Training For Game Day

option1The following is a guest post from my wife, Aubrey Smith.

Rarely do we ever know the last time is the last time.  For me that last time was a call 13 years ago today when I talked with one of my closest friends, Jeff.  We talked about college, ships (a favorite topic of mine), and comedy (a personal favorite of his).  As we wrapped up our two hour call he said “good-bye” in a way that felt like he knew this was the last time we would talk.  I wish I would have known because there would have been so many questions I would have asked him.

Thankfully, Jeff was a follower of Christ.  I know he is with Him today in heaven. Jeff had health issues that affected him in life-altering ways.  By ninth grade he was permanently in a wheelchair, but this didn’t stop him from living life, and living it for Christ.  I remember during worship at our church Jeff would grab the back of the pew in front of him and pull himself out of his wheelchair to stand.  He didn’t care what others thought or how difficult it was.  He was going to stand and worship God.

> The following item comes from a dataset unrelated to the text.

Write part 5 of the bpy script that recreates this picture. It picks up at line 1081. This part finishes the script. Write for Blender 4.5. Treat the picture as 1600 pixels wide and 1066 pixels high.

I want to live my life like that.  But what if I didn’t know Jeff was saved the last time I talked to him?  What if he was asking me questions about God and I had nothing to say?  We would have hung up the phone and my world would have been even more devastated when I learned he was gone.  I would have to live knowing I had the chance to tell him about Christ and I didn’t take that chance.

I see myself as a baby apologist.  I’m still in that new stage of learning, having conversations with others, and learning from those conversations. I never want to have a last-time conversation with someone and take for granted that they know about salvation through Christ.  As my friend Becky likes to say, “all you can lose is your dignity!”

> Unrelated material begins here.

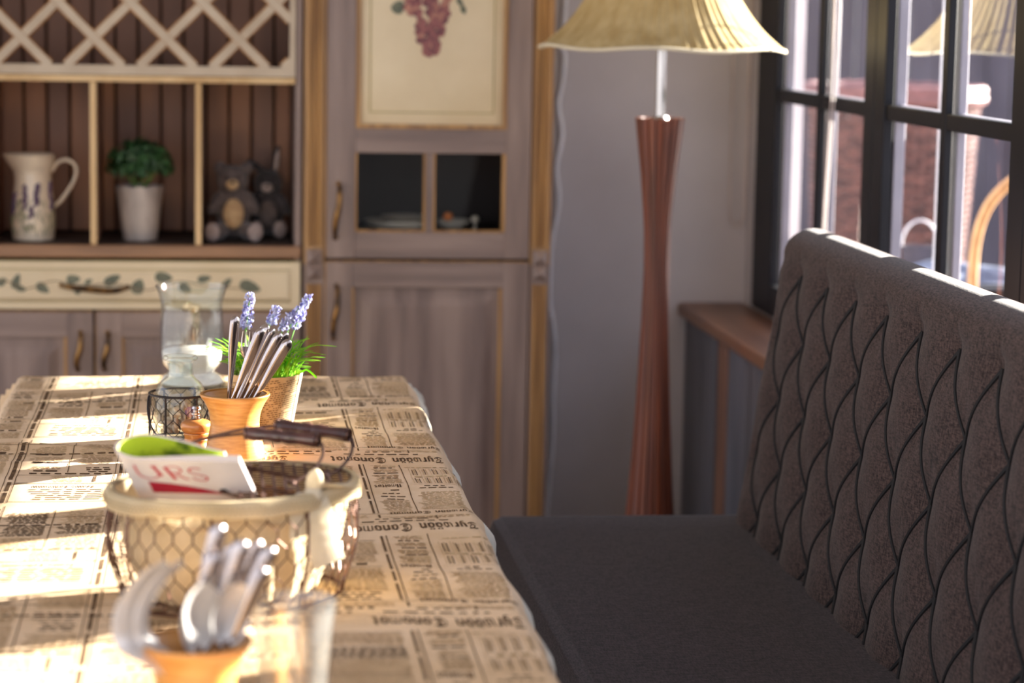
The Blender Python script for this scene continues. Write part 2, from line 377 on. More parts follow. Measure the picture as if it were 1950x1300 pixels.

But it doesn’t come easy for me either.  Jeff and I shared a common bond in school.  We both had learning disabilities that impaired our ability to read and comprehend information.  This affects/affected our everyday learning all through secondary school, and it still does for me today.  I went on to college and struggled through 5 years to receive my bachelor’s degree in business.  I value education, and that didn’t stop on the day I graduated.  Apologetics is hard.  It’s time consuming.  You don’t become a scholar on any subject overnight.  But I am made this way for a purpose and I will keep pushing through and encourage others to do the same.

There are souls going to hell.  That is enough for me to continue to struggle through difficult information that is often hard for me to understand.  It is so much work for me to sit and read a book, but I do it anyway.  I’ve got a job to do.  I need to be learning in order to answer those hard questions that skeptics are going to have.

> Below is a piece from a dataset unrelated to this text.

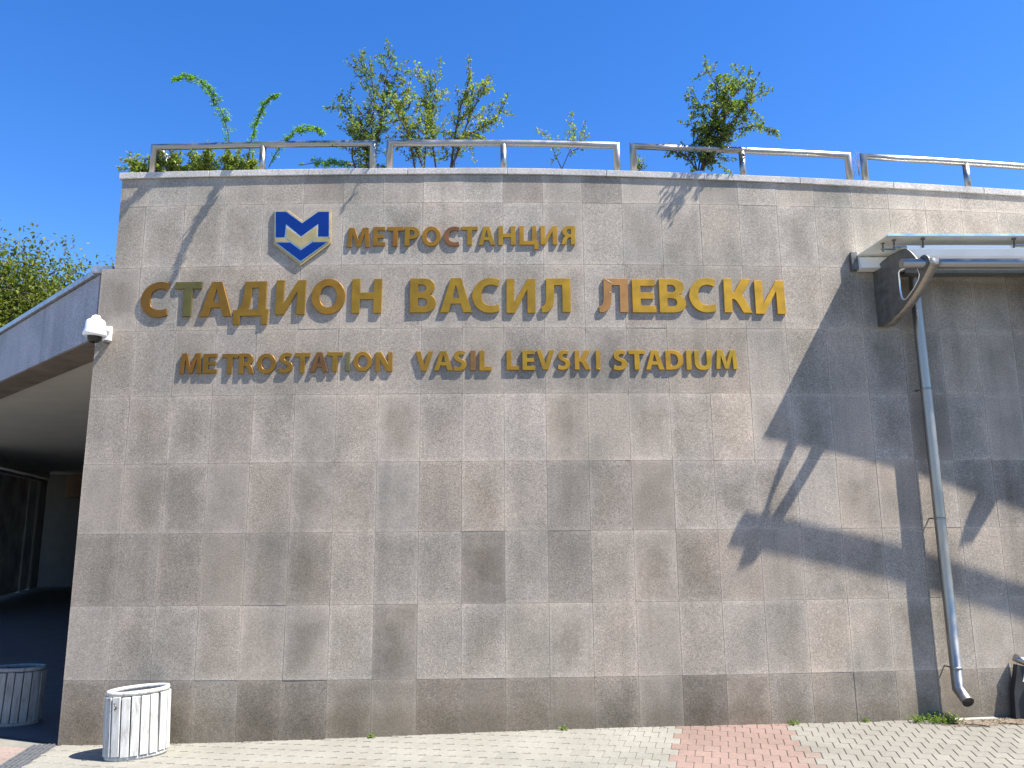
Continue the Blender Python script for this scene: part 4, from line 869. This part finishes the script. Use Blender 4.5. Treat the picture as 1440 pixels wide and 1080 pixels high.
# weeds at the wall foot
def weed(S, off, r, h, n, label, mat=WEED):
    b = W(S, off, 0); b.z = ground_z(b.x); t = thing("weed", label, "weed", "weeds growing at the foot of the wall", Matrix.Translation(b)); bm = bmesh.new()
    for q in range(max(3, n // 9)):                       # rosettes of stalks, each ending in a few leaves
        a = random.uniform(0, 6.283); rr = r * math.sqrt(random.random()); c = Vector((math.cos(a) * rr, math.sin(a) * rr * 0.42, 0.002))
        for l in range(9):
            a2 = random.uniform(0, 6.283); ln = random.uniform(0.25, 1.0) * h * 0.9
            e = c + Vector((math.cos(a2) * ln * 0.8, math.sin(a2) * ln * 0.6, ln * random.uniform(0.25, 1.0)))
            add_tube(bm, [c, e], [0.0012, 0.0008], 3, False)
            leaf_card(bm, e, (e - c) + rv(.02), Vector((0, 0, 1)) + rv(.3), random.uniform(0.014, 0.032), random.uniform(0.008, 0.017))
    link("leaves", mesh_of(bm, "leaves"), mat, t)
weed(3.68, 0.10, 0.20, 0.075, 330, "largest bright green weed patch, at the wall foot left of the downpipe")
weed(2.47, 0.035, 0.045, 0.04, 38, "small weed with a dead leaf at the wall foot behind the pink paving")
weed(3.10, 0.035, 0.035, 0.025, 35, "tiny weed between the pink paving and the large green patch")
weed(0.53, 0.03, 0.03, 0.030, 30, "tiny lone weed at the wall foot below the middle of the lettering")
weed(-1.02, 0.03, 0.02, 0.022, 14, "minute weed sprouting at the wall foot, left of the wall's middle")
# slab and debris under the downpipe
o = link("splash_slab", box_mesh("splash_slab", -0.22, 0.21, -0.055, 0.0, -0.02, 0.012, 0.003), GRP, None, frame(4.02, 0.022, ground_z(4.0))); tag(o, "thin pale stone slab lying at the wall foot under the downpipe outlet", "stone slab")
bm = bmesh.new(); nS = 30; rows_ = []
for q in range(nS + 1):
    S = 3.66 + (4.95 - 3.66) * q / nS; rowv = []
    for j in range(6):
        off = 0.012 + 0.27 * j / 5 * (0.75 + 0.25 * math.sin(q * 0.9) * random.uniform(.6, 1)); p = W(S, off, 0); p.z = ground_z(p.x) - 0.001 + random.uniform(-0.001, 0.004); rowv.append(bm.verts.new(p))
    rows_.append(rowv)
for a, b in zip(rows_, rows_[1:]):
    for j in range(5): bm.faces.new((a[j], a[j + 1], b[j + 1], b[j]))
bmesh.ops.recalc_face_normals(bm, faces=bm.faces)
o = link("bare_soil_strip", mesh_of(bm, "bare_soil_strip"), paint("dusty_soil", (0.17, 0.135, 0.10), 0.95, 0.5, 60, 0.008)); tag(o, kind="structure", label="bare soil strip at the wall foot under the downpipe")
bm = bmesh.new()
for q in range(420):
    S = random.uniform(3.68, 4.9); p = W(S, random.uniform(0.07, 0.27), 0); p.z = ground_z(p.x) + random.uniform(0.001, 0.008); leaf_card(bm, p, Vector((random.gauss(0, 1), random.gauss(0, 1), random.uniform(0, .3))), Vector((0, 0, 1)) + rv(.4), random.uniform(0.012, 0.03), random.uniform(0.006, 0.014))
o = link("leaf_litter", mesh_of(bm, "leaf_litter"), leaf_mat("dry_litter", (0.06, 0.045, 0.025), (0.30, 0.24, 0.14), 0.1)); tag(o, kind="stuff", label="dry leaf litter on the bare soil strip", cat="leaf litter")
bm = bmesh.new()
for q in range(260):
    S = random.uniform(-3.4, 3.6); p = W(S, random.expovariate(1 / 0.02) + 0.004, 0); p.z = ground_z(p.x) + 0.002; leaf_card(bm, p, Vector((random.gauss(0, 1), random.gauss(0, .4), random.uniform(0, .4))), Vector((0, 0, 1)) + rv(.4), random.uniform(0.008, 0.02), random.uniform(0.005, 0.010))
o = link("dust_crumbs", mesh_of(bm, "dust_crumbs"), leaf_mat("crumb", (0.06, 0.05, 0.03), (0.24, 0.20, 0.12), 0.0)); tag(o, kind="stuff", label="crumbs and tiny dry leaves along the wall foot", cat="leaf litter")

# ---------------------------------------------------------------- tree behind the entrance
TS = 2.38
tree = thing("leafy_tree", "large leafy tree with yellowing tips behind the entrance roof at the left edge", "tree", None, Matrix.Translation((-23.7, 35.0, 0.0)) @ Matrix.Scale(TS, 4))
bs = bmesh.new(); bl_ = bmesh.new(); limbs = []
add_tube(bs, [(0, 0, -0.1), (0.1, 0, 1.6), (0.0, 0.1, 3.2), (0.1, 0, 4.6)], [0.26, 0.21, 0.18, 0.14], 12)
for q in range(36):
    a = q * 2.399; el_ = random.uniform(0.15, 1.25); ln = random.uniform(1.6, 2.5); st_ = Vector((0.05, 0, random.uniform(2.4, 4.6)))
    e = st_ + Vector((math.cos(a) * math.cos(el_), math.sin(a) * math.cos(el_), math.sin(el_) * 1.0)) * ln
    mid = st_.lerp(e, 0.5) + rv(0.15) + Vector((0, 0, 0.2)); add_tube(bs, [st_, mid, e], [0.07, 0.04, 0.015], 6, False); limbs.append((st_, mid, e))
for st_, mid, e in limbs:
    for c in range(42):
        f = random.uniform(0.42, 1.12); p = (st_.lerp(mid, f * 2) if f < .5 else mid.lerp(e, f * 2 - 1)) + rv(0.46)
        cn = rv(1).normalized(); add_tube(bs, [st_.lerp(e, min(1, f)), p], [0.012, 0.005], 4, False) if c % 4 == 0 else None
        for l in range(34):
            q_ = p + rv(0.15); leaf_card(bl_, q_, cn * 0.3 + rv(0.7) + Vector((0, 0, 0.1)), Vector((0, 0, 1)) + rv(0.45), random.uniform(0.07, 0.125), random.uniform(0.036, 0.062))
link("trunk", mesh_of(bs, "trunk"), BARK, tree); link("crown", mesh_of(bl_, "crown"), LEAFT, tree)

Jeff’s life was short.  He died twenty-three days after I talked to him.  But I see his mission on earth as being very fruitful.  He taught me three very important lessons: Don’t be ashamed of the gospel, value each day like it’s my last, and take every relationship and conversation seriously.   So on this day so hard to think about I have to smile through the tears.  I had the privilege of knowing a servant of Christ.  One who heard the words that July morning, “Well done good and faithful servant.”  I can only hope that I will hear the same.  What do you think you’ll hear?